**DO THIS**
Verbatim output of all the material below is required.

**SOURCE MATERIAL**
—————

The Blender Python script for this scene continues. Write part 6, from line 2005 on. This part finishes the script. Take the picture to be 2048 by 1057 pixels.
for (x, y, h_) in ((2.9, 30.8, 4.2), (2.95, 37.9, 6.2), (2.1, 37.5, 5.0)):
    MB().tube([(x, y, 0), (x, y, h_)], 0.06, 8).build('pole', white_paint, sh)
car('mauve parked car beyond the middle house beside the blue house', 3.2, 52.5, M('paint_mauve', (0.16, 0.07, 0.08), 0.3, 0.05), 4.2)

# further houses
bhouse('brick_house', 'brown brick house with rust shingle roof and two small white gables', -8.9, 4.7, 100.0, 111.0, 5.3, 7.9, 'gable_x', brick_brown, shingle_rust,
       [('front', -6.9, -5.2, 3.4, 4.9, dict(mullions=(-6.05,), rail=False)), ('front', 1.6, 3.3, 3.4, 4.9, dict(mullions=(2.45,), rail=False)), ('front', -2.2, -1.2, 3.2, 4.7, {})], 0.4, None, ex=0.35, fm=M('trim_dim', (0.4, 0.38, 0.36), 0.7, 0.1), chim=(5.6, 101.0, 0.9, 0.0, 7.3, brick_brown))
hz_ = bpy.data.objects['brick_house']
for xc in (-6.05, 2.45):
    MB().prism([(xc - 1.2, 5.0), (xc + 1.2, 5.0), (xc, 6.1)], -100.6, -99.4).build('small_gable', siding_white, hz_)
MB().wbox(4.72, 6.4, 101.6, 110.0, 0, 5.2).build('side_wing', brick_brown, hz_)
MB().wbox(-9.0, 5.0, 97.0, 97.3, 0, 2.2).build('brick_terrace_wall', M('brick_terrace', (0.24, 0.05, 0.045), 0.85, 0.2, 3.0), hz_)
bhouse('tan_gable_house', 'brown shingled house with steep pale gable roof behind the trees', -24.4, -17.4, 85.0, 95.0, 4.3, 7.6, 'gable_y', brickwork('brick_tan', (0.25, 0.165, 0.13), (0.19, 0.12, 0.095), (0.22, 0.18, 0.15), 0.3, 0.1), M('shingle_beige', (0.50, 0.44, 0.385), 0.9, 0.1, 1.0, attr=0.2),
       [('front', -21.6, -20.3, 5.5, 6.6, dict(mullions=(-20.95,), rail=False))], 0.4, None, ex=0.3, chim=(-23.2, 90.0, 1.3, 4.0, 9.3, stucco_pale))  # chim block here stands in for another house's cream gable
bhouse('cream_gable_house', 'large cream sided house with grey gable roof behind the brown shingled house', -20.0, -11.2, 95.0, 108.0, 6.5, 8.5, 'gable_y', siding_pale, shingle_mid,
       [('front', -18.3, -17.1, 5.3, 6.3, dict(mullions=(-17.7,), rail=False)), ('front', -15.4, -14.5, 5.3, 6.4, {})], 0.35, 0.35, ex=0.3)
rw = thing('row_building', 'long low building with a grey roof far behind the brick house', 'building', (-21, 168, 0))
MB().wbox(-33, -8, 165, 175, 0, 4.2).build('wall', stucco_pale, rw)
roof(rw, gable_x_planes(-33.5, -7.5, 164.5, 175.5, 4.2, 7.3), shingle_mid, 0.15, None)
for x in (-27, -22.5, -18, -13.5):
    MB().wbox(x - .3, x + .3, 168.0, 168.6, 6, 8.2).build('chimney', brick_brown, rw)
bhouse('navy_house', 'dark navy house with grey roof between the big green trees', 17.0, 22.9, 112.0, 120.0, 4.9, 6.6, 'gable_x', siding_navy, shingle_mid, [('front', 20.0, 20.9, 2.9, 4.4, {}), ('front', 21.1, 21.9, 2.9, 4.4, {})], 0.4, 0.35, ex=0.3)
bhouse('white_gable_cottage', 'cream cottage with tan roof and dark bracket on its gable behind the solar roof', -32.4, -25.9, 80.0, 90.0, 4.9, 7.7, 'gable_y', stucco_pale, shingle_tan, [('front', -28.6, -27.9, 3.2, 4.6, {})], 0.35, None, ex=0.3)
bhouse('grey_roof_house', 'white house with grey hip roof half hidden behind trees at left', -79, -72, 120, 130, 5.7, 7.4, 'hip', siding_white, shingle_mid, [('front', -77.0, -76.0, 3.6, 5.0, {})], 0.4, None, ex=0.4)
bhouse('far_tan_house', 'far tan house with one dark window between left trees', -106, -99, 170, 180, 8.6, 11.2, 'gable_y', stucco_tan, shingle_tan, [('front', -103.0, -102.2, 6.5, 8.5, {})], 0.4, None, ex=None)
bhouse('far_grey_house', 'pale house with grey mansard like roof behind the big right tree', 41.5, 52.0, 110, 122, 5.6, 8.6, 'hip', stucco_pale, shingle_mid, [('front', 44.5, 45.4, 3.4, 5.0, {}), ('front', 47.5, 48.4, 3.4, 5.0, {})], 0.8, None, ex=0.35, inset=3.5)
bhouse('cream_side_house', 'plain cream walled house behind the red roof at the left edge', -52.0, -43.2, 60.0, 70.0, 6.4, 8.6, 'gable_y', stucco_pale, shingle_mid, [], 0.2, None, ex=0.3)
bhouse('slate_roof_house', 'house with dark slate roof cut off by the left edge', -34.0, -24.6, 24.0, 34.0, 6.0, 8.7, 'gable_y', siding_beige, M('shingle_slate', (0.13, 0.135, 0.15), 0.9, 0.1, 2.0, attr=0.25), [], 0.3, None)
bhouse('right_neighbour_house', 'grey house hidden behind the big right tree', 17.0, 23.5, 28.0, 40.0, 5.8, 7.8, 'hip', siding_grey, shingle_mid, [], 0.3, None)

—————

**CORRECT ANSWER**
The Blender Python script for this scene continues. Write part 6, from line 2005 on. This part finishes the script. Take the picture to be 2048 by 1057 pixels.
for (x, y, h_) in ((2.9, 30.8, 4.2), (2.95, 37.9, 6.2), (2.1, 37.5, 5.0)):
    MB().tube([(x, y, 0), (x, y, h_)], 0.06, 8).build('pole', white_paint, sh)
car('mauve parked car beyond the middle house beside the blue house', 3.2, 52.5, M('paint_mauve', (0.16, 0.07, 0.08), 0.3, 0.05), 4.2)

# further houses
bhouse('brick_house', 'brown brick house with rust shingle roof and two small white gables', -8.9, 4.7, 100.0, 111.0, 5.3, 7.9, 'gable_x', brick_brown, shingle_rust,
       [('front', -6.9, -5.2, 3.4, 4.9, dict(mullions=(-6.05,), rail=False)), ('front', 1.6, 3.3, 3.4, 4.9, dict(mullions=(2.45,), rail=False)), ('front', -2.2, -1.2, 3.2, 4.7, {})], 0.4, None, ex=0.35, fm=M('trim_dim', (0.4, 0.38, 0.36), 0.7, 0.1), chim=(5.6, 101.0, 0.9, 0.0, 7.3, brick_brown))
hz_ = bpy.data.objects['brick_house']
for xc in (-6.05, 2.45):
    MB().prism([(xc - 1.2, 5.0), (xc + 1.2, 5.0), (xc, 6.1)], -100.6, -99.4).build('small_gable', siding_white, hz_)
MB().wbox(4.72, 6.4, 101.6, 110.0, 0, 5.2).build('side_wing', brick_brown, hz_)
MB().wbox(-9.0, 5.0, 97.0, 97.3, 0, 2.2).build('brick_terrace_wall', M('brick_terrace', (0.24, 0.05, 0.045), 0.85, 0.2, 3.0), hz_)
bhouse('tan_gable_house', 'brown shingled house with steep pale gable roof behind the trees', -24.4, -17.4, 85.0, 95.0, 4.3, 7.6, 'gable_y', brickwork('brick_tan', (0.25, 0.165, 0.13), (0.19, 0.12, 0.095), (0.22, 0.18, 0.15), 0.3, 0.1), M('shingle_beige', (0.50, 0.44, 0.385), 0.9, 0.1, 1.0, attr=0.2),
       [('front', -21.6, -20.3, 5.5, 6.6, dict(mullions=(-20.95,), rail=False))], 0.4, None, ex=0.3, chim=(-23.2, 90.0, 1.3, 4.0, 9.3, stucco_pale))  # chim block here stands in for another house's cream gable
bhouse('cream_gable_house', 'large cream sided house with grey gable roof behind the brown shingled house', -20.0, -11.2, 95.0, 108.0, 6.5, 8.5, 'gable_y', siding_pale, shingle_mid,
       [('front', -18.3, -17.1, 5.3, 6.3, dict(mullions=(-17.7,), rail=False)), ('front', -15.4, -14.5, 5.3, 6.4, {})], 0.35, 0.35, ex=0.3)
rw = thing('row_building', 'long low building with a grey roof far behind the brick house', 'building', (-21, 168, 0))
MB().wbox(-33, -8, 165, 175, 0, 4.2).build('wall', stucco_pale, rw)
roof(rw, gable_x_planes(-33.5, -7.5, 164.5, 175.5, 4.2, 7.3), shingle_mid, 0.15, None)
for x in (-27, -22.5, -18, -13.5):
    MB().wbox(x - .3, x + .3, 168.0, 168.6, 6, 8.2).build('chimney', brick_brown, rw)
bhouse('navy_house', 'dark navy house with grey roof between the big green trees', 17.0, 22.9, 112.0, 120.0, 4.9, 6.6, 'gable_x', siding_navy, shingle_mid, [('front', 20.0, 20.9, 2.9, 4.4, {}), ('front', 21.1, 21.9, 2.9, 4.4, {})], 0.4, 0.35, ex=0.3)
bhouse('white_gable_cottage', 'cream cottage with tan roof and dark bracket on its gable behind the solar roof', -32.4, -25.9, 80.0, 90.0, 4.9, 7.7, 'gable_y', stucco_pale, shingle_tan, [('front', -28.6, -27.9, 3.2, 4.6, {})], 0.35, None, ex=0.3)
bhouse('grey_roof_house', 'white house with grey hip roof half hidden behind trees at left', -79, -72, 120, 130, 5.7, 7.4, 'hip', siding_white, shingle_mid, [('front', -77.0, -76.0, 3.6, 5.0, {})], 0.4, None, ex=0.4)
bhouse('far_tan_house', 'far tan house with one dark window between left trees', -106, -99, 170, 180, 8.6, 11.2, 'gable_y', stucco_tan, shingle_tan, [('front', -103.0, -102.2, 6.5, 8.5, {})], 0.4, None, ex=None)
bhouse('far_grey_house', 'pale house with grey mansard like roof behind the big right tree', 41.5, 52.0, 110, 122, 5.6, 8.6, 'hip', stucco_pale, shingle_mid, [('front', 44.5, 45.4, 3.4, 5.0, {}), ('front', 47.5, 48.4, 3.4, 5.0, {})], 0.8, None, ex=0.35, inset=3.5)
bhouse('cream_side_house', 'plain cream walled house behind the red roof at the left edge', -52.0, -43.2, 60.0, 70.0, 6.4, 8.6, 'gable_y', stucco_pale, shingle_mid, [], 0.2, None, ex=0.3)
bhouse('slate_roof_house', 'house with dark slate roof cut off by the left edge', -34.0, -24.6, 24.0, 34.0, 6.0, 8.7, 'gable_y', siding_beige, M('shingle_slate', (0.13, 0.135, 0.15), 0.9, 0.1, 2.0, attr=0.25), [], 0.3, None)
bhouse('right_neighbour_house', 'grey house hidden behind the big right tree', 17.0, 23.5, 28.0, 40.0, 5.8, 7.8, 'hip', siding_grey, shingle_mid, [], 0.3, None)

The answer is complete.